一定期間、お墓の管理料が滞納された無縁墓は、平成11年に公布された「墓地、埋葬等に関する法律施行規則の一部を改正する省令」により、お墓の管理者が改葬できることになっています。

具体的な手続きとしては、まず管理料滞納について官報で公告を行います。同時に、該当するお墓には管理料未払いの旨を記した立札を目立つように設置します。

この告知から1年以内に関係者からの申し出がない場合、お墓は撤去され、遺骨は共同墓地などに合祀されるのが一般的です。

無縁仏にかかる費用

葬儀や納骨などの供養にかかる費用は、通常は故人の遺族などが負担します。一方、無縁仏の場合は費用を負担する人がいないため、自治体が費用を負担します。

無縁仏に関わる主な費用は以下の2種類です。

・葬儀費用

・お墓の管理費用

それぞれの内容について解説します。

葬儀費用

故人を供養する人がいない場合、自治体が葬儀費用を負担して葬儀を執り行います。火葬後、遺骨は自治体が管理している霊園や、提携しているお寺の共同墓地などに埋葬されるのが一般的です。

また、これらの共同墓地では定期的に合同法要が行われることもあり、その費用も自治体が負担します。委託されたお寺の僧侶が読経し、故人の供養が行われます。

お墓の管理費用

無縁仏であっても、お墓の維持・管理には費用がかかります。無縁仏の遺骨が共同墓地などに合祀された後は、お墓の管理費用を自治体が負担します。

霊園やお寺によって異なりますが、年間の管理費用は1,000円~1万円程度が一般的です。近年、無縁仏が増えてきているため、各自治体の財政負担が増えていることも課題となっています。

無縁仏にならないための方法

無縁仏となることを防ぐためには、生前に適切な準備をしておくことが重要です。主な対策として、以下の4つが挙げられます。

・生前に永代供養の契約を交わす

・親族や友人と死後事務委任契約を結ぶ

・墓じまいをする

・自治体のサポート制度を活用する

それぞれについて解説します。

生前に永代供養の契約を交わす

無縁仏化を防ぐ最も確実な方法の一つは、生前に自分自身でお墓を準備し、永代供養の契約を結んでおくことです。

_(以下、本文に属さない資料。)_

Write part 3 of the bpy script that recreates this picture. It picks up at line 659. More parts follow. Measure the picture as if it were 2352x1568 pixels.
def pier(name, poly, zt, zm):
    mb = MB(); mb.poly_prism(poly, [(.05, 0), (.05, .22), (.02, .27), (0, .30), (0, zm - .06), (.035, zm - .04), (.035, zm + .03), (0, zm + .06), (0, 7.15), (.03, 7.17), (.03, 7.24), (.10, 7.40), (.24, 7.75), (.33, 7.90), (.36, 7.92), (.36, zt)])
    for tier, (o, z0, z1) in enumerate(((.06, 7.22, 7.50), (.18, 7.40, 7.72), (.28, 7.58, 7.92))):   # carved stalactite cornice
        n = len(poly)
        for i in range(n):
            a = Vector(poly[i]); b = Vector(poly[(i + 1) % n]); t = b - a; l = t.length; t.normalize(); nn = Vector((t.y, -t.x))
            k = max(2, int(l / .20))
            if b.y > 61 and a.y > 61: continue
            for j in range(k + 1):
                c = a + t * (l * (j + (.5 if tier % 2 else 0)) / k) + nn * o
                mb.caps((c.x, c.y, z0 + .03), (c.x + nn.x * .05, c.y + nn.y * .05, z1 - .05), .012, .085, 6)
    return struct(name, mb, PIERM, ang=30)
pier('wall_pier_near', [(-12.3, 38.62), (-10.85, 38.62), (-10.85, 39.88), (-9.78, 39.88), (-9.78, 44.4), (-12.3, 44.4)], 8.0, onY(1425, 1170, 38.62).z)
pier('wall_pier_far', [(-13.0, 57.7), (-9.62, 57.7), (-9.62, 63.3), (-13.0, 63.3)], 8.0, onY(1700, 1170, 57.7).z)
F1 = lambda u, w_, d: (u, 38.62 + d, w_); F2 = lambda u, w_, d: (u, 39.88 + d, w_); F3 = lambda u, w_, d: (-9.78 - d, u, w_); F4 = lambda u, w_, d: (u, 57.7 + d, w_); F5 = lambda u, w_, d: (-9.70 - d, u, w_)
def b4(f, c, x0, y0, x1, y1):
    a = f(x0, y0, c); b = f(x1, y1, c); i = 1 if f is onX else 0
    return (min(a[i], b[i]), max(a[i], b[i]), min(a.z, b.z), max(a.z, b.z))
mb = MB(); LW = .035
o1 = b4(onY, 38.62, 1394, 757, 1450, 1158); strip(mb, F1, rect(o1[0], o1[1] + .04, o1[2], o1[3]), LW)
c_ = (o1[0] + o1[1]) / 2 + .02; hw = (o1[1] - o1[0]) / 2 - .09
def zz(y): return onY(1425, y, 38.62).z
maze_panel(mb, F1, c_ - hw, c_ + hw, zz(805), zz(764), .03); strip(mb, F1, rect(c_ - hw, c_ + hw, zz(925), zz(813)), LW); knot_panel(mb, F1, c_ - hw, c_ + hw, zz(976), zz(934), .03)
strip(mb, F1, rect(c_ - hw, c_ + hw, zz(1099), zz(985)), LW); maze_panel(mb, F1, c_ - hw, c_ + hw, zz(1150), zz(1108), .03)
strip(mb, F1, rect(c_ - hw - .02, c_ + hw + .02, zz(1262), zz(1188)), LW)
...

お墓を持っていない方は、単独墓・集合墓・合祀墓などの中から、自分に合ったタイプの永代供養墓を選びましょう。永代供養の契約を事前に結んでおけば、自分の死後も継続的に供養を受けられ、無縁仏となるリスクを大幅に軽減できます。

親族や友人と死後事務委任契約を結ぶ

死後事務委任契約とは、自分の死後に必要となる様々な手続きや事務を、特定の人物に委任する契約です。この契約に含まれる事項は、以下のように多岐にわたります。

・葬儀

・埋葬

・遺品整理

・お墓の管理

・各種行政手続き

・未払い金の支払い

委任する相手は、親族、友人、知人のほか、弁護士や行政書士、司法書士といった専門家に依頼することが可能です。契約内容については、委任する相手と事前によく話し合ったうえで、公正証書として残しておくと安心です。

墓じまいをする

将来的にお墓の管理が難しくなりそうな場合は、早めに墓じまいを検討することも無縁仏を防ぐ手段のひとつです。

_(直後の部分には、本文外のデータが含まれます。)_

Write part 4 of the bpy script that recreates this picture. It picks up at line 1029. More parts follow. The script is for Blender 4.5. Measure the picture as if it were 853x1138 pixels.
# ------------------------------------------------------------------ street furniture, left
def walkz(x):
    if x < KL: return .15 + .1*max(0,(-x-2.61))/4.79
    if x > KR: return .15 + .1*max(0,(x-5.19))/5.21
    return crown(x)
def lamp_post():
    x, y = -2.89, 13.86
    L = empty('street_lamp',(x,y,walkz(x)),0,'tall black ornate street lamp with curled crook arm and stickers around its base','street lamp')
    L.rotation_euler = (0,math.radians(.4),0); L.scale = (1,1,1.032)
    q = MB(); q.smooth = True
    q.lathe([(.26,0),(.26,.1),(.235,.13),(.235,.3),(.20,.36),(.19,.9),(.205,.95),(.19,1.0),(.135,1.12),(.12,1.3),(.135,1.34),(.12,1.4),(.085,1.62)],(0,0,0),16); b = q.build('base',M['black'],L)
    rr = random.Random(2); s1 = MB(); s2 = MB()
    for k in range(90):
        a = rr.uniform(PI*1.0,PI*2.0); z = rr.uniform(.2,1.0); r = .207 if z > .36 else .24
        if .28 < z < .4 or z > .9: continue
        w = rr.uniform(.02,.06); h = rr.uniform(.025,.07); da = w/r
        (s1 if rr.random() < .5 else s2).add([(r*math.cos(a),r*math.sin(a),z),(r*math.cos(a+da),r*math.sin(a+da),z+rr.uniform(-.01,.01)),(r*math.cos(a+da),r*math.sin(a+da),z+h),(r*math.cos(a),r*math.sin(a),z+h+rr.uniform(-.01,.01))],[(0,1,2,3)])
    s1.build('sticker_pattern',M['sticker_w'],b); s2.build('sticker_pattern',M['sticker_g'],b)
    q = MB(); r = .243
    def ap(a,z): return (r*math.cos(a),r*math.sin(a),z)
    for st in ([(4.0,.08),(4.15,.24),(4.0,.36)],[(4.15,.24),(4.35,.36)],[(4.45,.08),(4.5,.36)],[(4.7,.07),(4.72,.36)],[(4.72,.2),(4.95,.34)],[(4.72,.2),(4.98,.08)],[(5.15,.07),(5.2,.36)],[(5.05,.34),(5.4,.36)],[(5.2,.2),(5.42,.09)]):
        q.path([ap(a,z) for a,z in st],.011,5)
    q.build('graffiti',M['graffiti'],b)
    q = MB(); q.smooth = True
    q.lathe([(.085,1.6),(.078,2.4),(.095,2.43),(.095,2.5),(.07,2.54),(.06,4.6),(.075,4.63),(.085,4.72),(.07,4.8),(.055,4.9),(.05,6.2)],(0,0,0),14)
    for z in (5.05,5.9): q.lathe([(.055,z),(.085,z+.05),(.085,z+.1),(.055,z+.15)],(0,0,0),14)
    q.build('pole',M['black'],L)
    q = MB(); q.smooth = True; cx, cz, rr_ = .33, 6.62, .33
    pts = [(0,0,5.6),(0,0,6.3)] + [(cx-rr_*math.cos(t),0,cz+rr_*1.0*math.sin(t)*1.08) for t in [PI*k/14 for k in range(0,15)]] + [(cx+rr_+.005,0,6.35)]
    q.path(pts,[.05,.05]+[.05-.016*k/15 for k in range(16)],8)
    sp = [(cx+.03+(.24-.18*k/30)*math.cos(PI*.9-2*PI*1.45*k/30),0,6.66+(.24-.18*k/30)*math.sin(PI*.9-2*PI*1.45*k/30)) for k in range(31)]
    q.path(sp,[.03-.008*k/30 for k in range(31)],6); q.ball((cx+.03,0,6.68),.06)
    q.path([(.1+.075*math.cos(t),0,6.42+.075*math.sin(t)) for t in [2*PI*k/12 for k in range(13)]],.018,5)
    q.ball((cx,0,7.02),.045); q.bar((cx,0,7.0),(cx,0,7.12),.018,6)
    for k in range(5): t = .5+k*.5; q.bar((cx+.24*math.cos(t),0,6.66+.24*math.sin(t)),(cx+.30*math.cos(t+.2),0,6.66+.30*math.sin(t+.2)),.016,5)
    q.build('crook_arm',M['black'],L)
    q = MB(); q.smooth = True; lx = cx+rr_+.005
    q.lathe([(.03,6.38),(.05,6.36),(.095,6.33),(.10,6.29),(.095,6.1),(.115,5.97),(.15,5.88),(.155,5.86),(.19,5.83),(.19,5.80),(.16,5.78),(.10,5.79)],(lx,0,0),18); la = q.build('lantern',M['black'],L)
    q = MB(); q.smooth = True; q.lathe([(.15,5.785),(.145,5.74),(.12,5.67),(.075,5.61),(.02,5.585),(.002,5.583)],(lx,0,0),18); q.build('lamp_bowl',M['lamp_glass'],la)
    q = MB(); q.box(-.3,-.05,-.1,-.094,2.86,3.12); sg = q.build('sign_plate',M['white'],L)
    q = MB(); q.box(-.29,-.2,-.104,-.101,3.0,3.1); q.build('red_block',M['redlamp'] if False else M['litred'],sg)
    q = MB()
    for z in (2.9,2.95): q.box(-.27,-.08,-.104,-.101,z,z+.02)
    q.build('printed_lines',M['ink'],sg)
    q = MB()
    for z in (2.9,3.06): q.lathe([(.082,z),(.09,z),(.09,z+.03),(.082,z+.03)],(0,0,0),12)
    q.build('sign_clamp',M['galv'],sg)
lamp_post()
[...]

墓じまいとは、墓石を解体・撤去して墓地を更地に戻し、使用権を墓地管理者に返すことです。この過程で遺骨を取り出す必要があるため、新たな納骨先(永代供養墓、納骨堂、散骨など)を事前に決めておくことが重要です。

自分の死後、お墓が放置されて無縁墓となることを避けたい場合は、事前に墓じまいと納骨先の手配を済ませておくとよいでしょう。

自治体のサポート制度を活用する

自治体によっては、無縁仏を防止するためにさまざまなサポート制度を設けています。

例えば、以下のようなサービスが提供されています。

・葬儀社との生前契約に関するサポート

・エンディングノートの配布

・死後の連絡先やお墓の所在地、遺言書の保管場所などを登録できるシステムの提供

・独居高齢者を対象とした定期的な安否確認や見回りサービス

提供されているサービスの内容は自治体によって異なります。詳しくは、お住まいの自治体窓口に問い合わせてみましょう。

まとめ

無縁仏になると、葬儀費用やお墓の管理費用はすべて行政(自治体)が負担することになります。これは社会的な課題でもあり、年々その数は増加傾向にあります。

こうした状況を避けるためには、以下のような生前の対策が重要です。

・生前に永代供養の契約を結ぶ

・親族・友人・専門家との死後事務委任契約を結ぶ

・墓じまいを検討する

・自治体の支援制度を活用する

いずれも、自分の死後に「供養が途切れない」ようにするための大切な準備です。無縁仏とならないよう、できることから少しずつ対策を講じていきましょう。